Designing for degrowth doesn’t mean abandoning technology. It means reimagining it to serve different goals:
Sufficiency over scale. Designing features that help users meet real needs efficiently, not stay endlessly engaged.
Slower interaction models. Patterns that invite pause, reflection, or friction — like timed opt-ins instead of default permissions.
Local-first experiences. Prioritizing tools that work offline, support peer-to-peer sharing, or favor community ownership.

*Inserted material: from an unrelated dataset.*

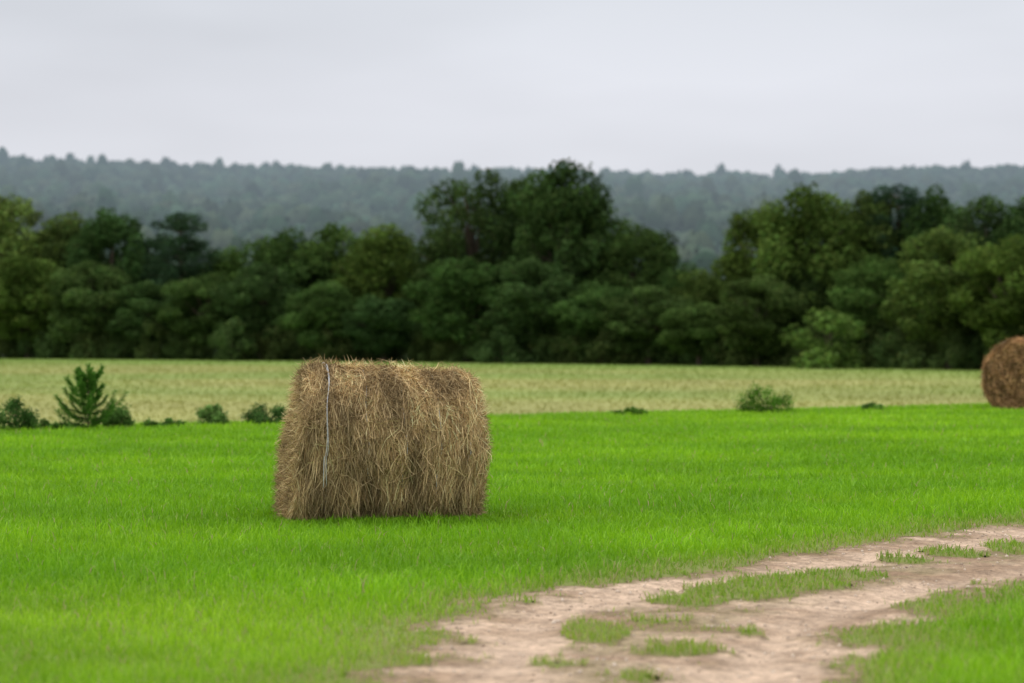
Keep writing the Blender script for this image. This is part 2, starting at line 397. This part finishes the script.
# ------------------------------------------------------------------ trees
def tube(pts,rad,k=6):
    pts=np.asarray(pts,float);m=len(pts);tan=np.gradient(pts,axis=0);tan/=np.linalg.norm(tan,axis=1,keepdims=True)
    ref=np.array([.31,.95,.05]);s=np.cross(tan,ref);s/=np.linalg.norm(s,axis=1,keepdims=True);b=np.cross(tan,s)
    an=np.linspace(0,2*math.pi,k,endpoint=False)
    V=(pts[:,None]+np.asarray(rad)[:,None,None]*(np.cos(an)[None,:,None]*s[:,None]+np.sin(an)[None,:,None]*b[:,None])).reshape(-1,3)
    i=(np.arange(m-1)*k)[:,None];j=np.arange(k)[None]
    return V,np.stack([i+j,i+(j+1)%k,i+k+(j+1)%k,i+k+j],-1).reshape(-1,4)
def leaves(g,C,Rc,nper,size,squash,tones,base,asp=.7,up=.35,rnd=.75):
    Vs=[];Cs=[]
    for c,r,tn in zip(C,Rc,tones):
        n=int(nper*(r**2))
        d=g.normal(0,1,(n,3));d/=np.linalg.norm(d,axis=1,keepdims=True)
        lump=.75+.5*vn(d[:,0]*2.3+c[0],d[:,1]*2.3+d[:,2]*2.9+c[2],int(abs(c[1]*10))%50)
        rr=r*lump*g.uniform(.35,1.05,n)**.5
        P=c+d*rr[:,None]*np.array([1,1,squash])
        N=d+g.normal(0,rnd,(n,3))+np.array([0,0,up]);N/=np.linalg.norm(N,axis=1,keepdims=True)
        t=np.cross(N,g.normal(0,1,(n,3)));t/=np.linalg.norm(t,axis=1,keepdims=True);b=np.cross(N,t)
        s=(size*g.uniform(.6,1.3,n))[:,None]/2
        V=np.stack([P-t*s,P-b*s*asp,P+t*s,P+b*s*asp],1)
        Vs.append(V.reshape(-1,3))
        col=np.array(base)*tn*g.uniform(.7,1.35,(n,1))*(1+g.normal(0,.06,(n,3)))
        Cs.append(np.repeat(np.clip(col,0,1),4,0))
    V=np.concatenate(Vs);F=np.arange(len(V)).reshape(-1,4)
    return V,F,np.concatenate(Cs)
def gen_tree(name,kind,seed):
    g=np.random.default_rng(seed);tubes=[]
    if kind in('oak','open'):
        nC=76 if kind=='oak' else 36
        C=[];Rc=[];tries=0
        topw=g.uniform(.0,.22);ox,oy=g.uniform(-.8,.8,2)
        while len(C)<nC and tries<6000:
            tries+=1
            d=g.normal(0,1,3);d/=np.linalg.norm(d);q=g.uniform(.3,1)**.55
            z=d[2]*q
            wr=1.05-topw*max(z,0)
            az=math.atan2(d[1],d[0]);wr*=.9+.2*math.sin(az*2+seed)*math.cos(z*4+seed)
            p=np.array([d[0]*q*4.5*wr+ox*max(z,0),d[1]*q*4.5*wr+oy*max(z,0),8.2+z*(5.4 if z>0 else 6.4)])
            if kind=='open':
                if p[2]<6.0: continue
                p[0]*=1.25
            if p[2]<1.2: continue
            r=g.uniform(.8,1.75) if kind=='oak' else g.uniform(.9,1.6)
            if C and min(np.linalg.norm(p-c) for c in C)<(.9 if kind=='oak' else 1.5): continue
            C.append(p);Rc.append(r)
        tubes.append(tube([(0,0,-.3),(.1,0,2),(.25,.1,5),(.1,.2,8),(0,.1,11.5)],[.42,.34,.27,.18,.06],8))
        for i in g.choice(len(C),18,replace=False):
            c=C[i];z0=min(max(c[2]*.55,2.2),9);s0=np.array([.2,.1,z0]);mid=(s0+c)/2+np.array([0,0,.5])+g.normal(0,.3,3)
            tubes.append(tube([s0,mid,c,c+(c-mid)*.25],[.16,.11,.06,.02],5))
        base=(.060,.100,.027);nper=150;size=.35;sq=.8;asp=.7
    elif kind=='pine':
        C=[];Rc=[];z=3.5
        tubes.append(tube([(0,0,-.3),(.1,0,5),(-.05,.1,10),(.05,0,15.2)],[.32,.26,.17,.04],8))
        while z<15.4:
            k=g.integers(3,6);R0=3.8*(1-((z-3.5)/13.5))**.55*(.75+.5*g.random())+.25
            a0=g.uniform(0,6.28)
            for i in range(k):
                a=a0+i*6.28/k+g.normal(0,.25);rr=R0*g.uniform(.6,1.05)
                c=np.array([math.cos(a)*rr,math.sin(a)*rr,z+.22*rr])
                tubes.append(tube([(0,0,z-.3),c*np.array([.5,.5,1])+np.array([0,0,-.25]),c],[.07,.05,.02],4))
                C.append(c);Rc.append(g.uniform(.65,1.1))
                if rr>1.6:
                    C.append(c*np.array([.55,.55,1]));Rc.append(g.uniform(.6,.95))
            z+=g.uniform(.7,1.15)
        C.append(np.array([.05,0,15.5]));Rc.append(.7)
        base=(.040,.070,.032);nper=230;size=.32;sq=.7;asp=.4
    else:
        C=[];Rc=[]
        for i in range(26):
            a=g.uniform(0,6.28);q=g.uniform(0,1)**.5;z=g.uniform(.3,3.2)*math.sqrt(max(0,1-q*q*.8))
            C.append(np.array([math.cos(a)*q*1.9,math.sin(a)*q*1.9,z+.1]));Rc.append(g.uniform(.5,.95))
        for i in range(7):
            c=C[i];tubes.append(tube([(0,0,-.1),c*.5+np.array([0,0,.2]),c],[.07,.05,.02],5))
        base=(.062,.102,.031);nper=230;size=.24;sq=.85;asp=.7
    C=np.array(C);Rc=np.array(Rc);tones=g.uniform(.62,1.45,len(C))
    V,F,Co=leaves(g,C,Rc,nper,size,sq,tones,base,asp)
    H=np.percentile(V[:,2],99.9);W=np.percentile(np.hypot(V[:,0],V[:,1]),97)*2
    Vs=[V];Fs=[F];Cs=[Co];mi=[np.zeros(len(F))];o=len(V)
    for v,f in tubes:
        Vs.append(v);Fs.append(f+o);o+=len(v);mi.append(np.ones(len(f)));Cs.append(np.ones((len(v),3))*.1)
    me=make_mesh(name,np.concatenate(Vs),[np.concatenate(Fs)],[M_leaf,M_bark],np.concatenate(Cs),np.concatenate(mi))
    return me,H,W,(V,Co)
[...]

Longevity by design. Building tools meant to last, repair, or evolve gracefully rather than be replaced in 12 months.
Who’s Doing It?
Examples are rare and often exist outside of traditional VC-funded tech. But they do exist:
The Buy Nothing Project fosters hyperlocal gift economies through community-driven platforms, with no advertising or monetization.
Fairphone designs smartphones to be easily repairable, with modular parts and long-term software support.
Local-first software projects like Ink & Switch explore new paradigms for private, peer-powered collaboration.
These aren’t just cute edge cases, they’re critical experiments in designing differently.
Designing for degrowth isn’t about going backward. It’s about forward-thinking restraint — building systems that recognize ecological limits, social fatigue, and ethical complexity. It’s about knowing when not to design.
Degrowth as a Design Prompt
It’s easy to treat degrowth as an economic abstraction. But designers are uniquely positioned to make it tangible by translating values into artifacts, flows, and interactions.
Degrowth as a design prompt invites us to ask hard questions:
What’s the smallest, simplest thing we could build that helps people thrive?
How might this feature reinforce extractive behavior — and how could we redesign it?
Could we optimize for clarity and trust instead of conversion and stickiness?
What does it mean to create a delightful experience that ends rather than loops?
These questions don’t have easy or definitive answers. But wrestling with them can lead to a more honest, humane design practice.
Final Thought
Designing for degrowth isn’t about going backward. It’s about forward-thinking restraint — building systems that recognize ecological limits, social fatigue, and ethical complexity. It’s about knowing when not to design.
The design industry loves to talk about “changing the world.” Maybe the most radical change we can make isn’t to scale faster, but to stop, reflect, and ask: who benefits from this product, and at what cost?
In a world hooked on growth, enough is a design revolution.